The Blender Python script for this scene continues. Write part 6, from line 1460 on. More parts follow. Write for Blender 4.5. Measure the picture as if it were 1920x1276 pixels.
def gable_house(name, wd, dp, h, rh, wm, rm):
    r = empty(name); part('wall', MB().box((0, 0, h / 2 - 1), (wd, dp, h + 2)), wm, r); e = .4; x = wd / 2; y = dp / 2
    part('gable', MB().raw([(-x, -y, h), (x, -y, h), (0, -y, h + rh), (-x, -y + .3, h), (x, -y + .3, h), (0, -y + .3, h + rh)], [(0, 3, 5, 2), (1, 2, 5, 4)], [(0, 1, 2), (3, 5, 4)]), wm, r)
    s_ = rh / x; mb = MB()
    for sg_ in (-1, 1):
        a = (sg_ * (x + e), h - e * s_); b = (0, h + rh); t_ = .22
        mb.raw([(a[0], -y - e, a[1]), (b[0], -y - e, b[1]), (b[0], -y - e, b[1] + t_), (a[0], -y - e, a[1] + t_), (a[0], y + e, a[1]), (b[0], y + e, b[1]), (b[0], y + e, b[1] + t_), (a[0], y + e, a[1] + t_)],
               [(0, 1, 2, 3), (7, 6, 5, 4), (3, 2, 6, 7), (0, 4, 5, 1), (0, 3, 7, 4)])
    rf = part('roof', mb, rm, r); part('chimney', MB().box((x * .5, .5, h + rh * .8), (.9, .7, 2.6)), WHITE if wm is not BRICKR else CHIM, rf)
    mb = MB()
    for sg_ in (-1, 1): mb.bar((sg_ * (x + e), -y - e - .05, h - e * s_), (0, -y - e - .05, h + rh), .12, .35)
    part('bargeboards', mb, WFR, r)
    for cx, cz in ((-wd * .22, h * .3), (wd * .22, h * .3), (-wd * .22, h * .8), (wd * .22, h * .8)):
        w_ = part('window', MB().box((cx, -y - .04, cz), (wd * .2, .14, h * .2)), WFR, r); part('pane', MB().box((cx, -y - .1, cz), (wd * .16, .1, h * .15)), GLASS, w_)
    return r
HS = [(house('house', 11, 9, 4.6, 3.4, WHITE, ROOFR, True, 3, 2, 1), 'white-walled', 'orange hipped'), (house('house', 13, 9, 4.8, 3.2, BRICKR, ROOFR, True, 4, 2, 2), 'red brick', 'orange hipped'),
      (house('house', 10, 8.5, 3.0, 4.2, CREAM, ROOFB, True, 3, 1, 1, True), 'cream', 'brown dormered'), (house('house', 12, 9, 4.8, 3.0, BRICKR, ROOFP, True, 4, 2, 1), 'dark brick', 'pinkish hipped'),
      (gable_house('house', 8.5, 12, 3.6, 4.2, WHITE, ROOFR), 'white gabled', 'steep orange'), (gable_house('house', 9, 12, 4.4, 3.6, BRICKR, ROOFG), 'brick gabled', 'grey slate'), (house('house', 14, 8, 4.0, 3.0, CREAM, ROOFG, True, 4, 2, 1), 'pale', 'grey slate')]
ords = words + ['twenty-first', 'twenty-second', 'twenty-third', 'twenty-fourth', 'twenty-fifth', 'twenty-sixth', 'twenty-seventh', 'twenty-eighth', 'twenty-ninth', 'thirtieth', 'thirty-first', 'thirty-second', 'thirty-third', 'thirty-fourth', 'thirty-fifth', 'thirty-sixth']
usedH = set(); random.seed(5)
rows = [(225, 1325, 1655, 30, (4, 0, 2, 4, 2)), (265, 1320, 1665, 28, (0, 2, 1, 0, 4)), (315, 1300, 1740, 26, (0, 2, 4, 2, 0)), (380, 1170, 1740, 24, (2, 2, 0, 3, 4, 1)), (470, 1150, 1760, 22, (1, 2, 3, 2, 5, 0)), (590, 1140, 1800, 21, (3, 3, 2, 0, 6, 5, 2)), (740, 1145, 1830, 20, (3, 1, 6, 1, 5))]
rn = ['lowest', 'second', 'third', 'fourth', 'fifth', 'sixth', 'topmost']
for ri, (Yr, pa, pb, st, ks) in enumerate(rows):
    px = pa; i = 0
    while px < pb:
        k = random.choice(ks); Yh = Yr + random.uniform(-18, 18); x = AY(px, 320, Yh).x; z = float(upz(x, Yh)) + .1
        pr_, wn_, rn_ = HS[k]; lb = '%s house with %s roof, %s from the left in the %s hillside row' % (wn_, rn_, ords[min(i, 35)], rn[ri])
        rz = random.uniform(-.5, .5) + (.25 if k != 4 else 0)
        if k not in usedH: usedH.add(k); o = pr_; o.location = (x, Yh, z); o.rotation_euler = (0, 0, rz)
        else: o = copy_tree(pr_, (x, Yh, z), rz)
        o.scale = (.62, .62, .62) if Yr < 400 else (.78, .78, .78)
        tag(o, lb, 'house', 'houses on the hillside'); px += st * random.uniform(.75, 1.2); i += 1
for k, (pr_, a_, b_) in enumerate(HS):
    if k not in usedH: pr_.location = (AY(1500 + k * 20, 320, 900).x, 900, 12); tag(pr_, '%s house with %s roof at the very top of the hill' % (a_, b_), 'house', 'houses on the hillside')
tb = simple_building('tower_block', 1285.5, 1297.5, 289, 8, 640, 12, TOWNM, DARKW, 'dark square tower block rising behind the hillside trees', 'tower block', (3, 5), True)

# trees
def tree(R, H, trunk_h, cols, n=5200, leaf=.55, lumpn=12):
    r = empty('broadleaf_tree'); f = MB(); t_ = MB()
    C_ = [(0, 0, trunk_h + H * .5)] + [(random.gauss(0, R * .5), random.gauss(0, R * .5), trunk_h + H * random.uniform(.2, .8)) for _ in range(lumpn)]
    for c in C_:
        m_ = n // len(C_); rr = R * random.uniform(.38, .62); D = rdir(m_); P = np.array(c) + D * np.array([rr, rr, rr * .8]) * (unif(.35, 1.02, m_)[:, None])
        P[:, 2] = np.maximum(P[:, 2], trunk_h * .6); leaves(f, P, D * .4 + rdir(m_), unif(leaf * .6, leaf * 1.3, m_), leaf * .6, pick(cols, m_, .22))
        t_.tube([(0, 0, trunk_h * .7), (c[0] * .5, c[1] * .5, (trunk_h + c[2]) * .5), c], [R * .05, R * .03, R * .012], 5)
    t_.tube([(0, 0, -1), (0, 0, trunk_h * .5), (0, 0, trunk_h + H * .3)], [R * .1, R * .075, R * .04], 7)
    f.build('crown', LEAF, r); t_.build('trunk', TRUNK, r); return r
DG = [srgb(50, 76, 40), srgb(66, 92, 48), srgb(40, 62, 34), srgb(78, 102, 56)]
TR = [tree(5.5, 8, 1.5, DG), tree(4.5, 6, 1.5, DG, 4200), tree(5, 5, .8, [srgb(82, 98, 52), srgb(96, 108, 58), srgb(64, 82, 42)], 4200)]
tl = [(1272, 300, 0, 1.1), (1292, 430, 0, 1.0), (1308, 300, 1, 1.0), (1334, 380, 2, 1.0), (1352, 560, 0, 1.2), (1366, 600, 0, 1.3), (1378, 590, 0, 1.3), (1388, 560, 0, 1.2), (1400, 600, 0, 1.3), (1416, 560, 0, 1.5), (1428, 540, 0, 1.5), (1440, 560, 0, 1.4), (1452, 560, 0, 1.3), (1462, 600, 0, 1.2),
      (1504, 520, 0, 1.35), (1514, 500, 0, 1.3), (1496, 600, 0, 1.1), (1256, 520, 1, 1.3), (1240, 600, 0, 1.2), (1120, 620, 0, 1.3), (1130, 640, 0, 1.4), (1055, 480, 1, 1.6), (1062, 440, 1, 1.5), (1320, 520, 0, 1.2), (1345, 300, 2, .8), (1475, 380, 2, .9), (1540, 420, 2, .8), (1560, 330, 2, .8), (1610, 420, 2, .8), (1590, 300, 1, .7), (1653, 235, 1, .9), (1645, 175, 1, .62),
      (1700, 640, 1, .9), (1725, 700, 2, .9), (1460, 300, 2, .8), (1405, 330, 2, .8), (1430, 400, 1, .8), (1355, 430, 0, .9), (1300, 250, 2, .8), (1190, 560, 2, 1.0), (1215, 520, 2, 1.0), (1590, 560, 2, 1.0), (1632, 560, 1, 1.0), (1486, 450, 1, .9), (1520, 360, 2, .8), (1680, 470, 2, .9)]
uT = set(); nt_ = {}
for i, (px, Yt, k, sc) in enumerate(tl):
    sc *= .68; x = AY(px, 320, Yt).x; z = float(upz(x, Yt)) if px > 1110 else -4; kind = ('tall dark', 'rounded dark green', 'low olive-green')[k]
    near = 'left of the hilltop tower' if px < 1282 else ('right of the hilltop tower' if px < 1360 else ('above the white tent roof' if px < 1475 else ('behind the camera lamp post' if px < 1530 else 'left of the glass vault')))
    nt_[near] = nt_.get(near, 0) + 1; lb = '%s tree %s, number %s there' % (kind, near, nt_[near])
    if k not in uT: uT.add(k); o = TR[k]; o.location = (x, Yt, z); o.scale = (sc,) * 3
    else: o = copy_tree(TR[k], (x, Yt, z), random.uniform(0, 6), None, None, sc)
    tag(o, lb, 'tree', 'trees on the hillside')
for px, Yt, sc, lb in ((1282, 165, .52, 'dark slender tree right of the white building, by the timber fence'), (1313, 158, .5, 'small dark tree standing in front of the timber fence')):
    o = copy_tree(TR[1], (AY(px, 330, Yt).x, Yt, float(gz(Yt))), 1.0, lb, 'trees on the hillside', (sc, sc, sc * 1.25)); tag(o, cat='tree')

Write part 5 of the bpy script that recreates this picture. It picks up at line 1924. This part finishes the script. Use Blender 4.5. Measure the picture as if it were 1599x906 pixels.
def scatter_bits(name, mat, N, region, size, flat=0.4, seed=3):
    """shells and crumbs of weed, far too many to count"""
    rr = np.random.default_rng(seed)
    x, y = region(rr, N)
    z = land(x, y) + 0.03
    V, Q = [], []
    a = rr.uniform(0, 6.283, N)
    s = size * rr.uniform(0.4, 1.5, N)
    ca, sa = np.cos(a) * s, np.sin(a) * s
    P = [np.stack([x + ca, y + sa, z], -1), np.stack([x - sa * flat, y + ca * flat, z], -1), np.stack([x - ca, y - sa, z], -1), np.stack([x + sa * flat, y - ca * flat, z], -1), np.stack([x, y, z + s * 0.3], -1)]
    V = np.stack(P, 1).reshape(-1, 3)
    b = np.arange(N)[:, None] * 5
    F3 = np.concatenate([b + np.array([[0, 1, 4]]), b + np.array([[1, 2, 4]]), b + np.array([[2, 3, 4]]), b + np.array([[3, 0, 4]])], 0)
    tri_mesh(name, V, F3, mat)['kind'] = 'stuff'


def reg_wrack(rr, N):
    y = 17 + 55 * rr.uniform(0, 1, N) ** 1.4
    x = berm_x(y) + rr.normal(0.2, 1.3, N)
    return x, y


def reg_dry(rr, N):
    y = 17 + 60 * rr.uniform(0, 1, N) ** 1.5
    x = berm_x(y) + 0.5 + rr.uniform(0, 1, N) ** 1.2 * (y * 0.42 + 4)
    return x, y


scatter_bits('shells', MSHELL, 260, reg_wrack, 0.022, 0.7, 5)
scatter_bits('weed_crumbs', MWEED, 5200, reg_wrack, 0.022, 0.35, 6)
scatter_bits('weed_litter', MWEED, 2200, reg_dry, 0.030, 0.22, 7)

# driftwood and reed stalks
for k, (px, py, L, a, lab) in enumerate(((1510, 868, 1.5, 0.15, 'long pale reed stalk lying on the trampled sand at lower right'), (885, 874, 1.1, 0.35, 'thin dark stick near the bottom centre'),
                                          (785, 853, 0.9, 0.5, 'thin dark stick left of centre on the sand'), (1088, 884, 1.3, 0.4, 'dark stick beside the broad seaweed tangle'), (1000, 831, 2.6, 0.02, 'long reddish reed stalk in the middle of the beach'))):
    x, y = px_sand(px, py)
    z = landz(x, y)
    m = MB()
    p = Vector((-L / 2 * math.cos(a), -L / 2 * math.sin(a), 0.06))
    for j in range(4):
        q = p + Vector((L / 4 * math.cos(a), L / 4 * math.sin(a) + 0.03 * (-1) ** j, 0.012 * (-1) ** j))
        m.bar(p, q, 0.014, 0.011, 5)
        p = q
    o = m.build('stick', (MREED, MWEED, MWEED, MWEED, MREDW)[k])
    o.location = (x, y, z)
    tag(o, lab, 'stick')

◆ Your instructions:
Find every line that includes the string "were". Report how many there are and nothing else.

◆ Task result:
2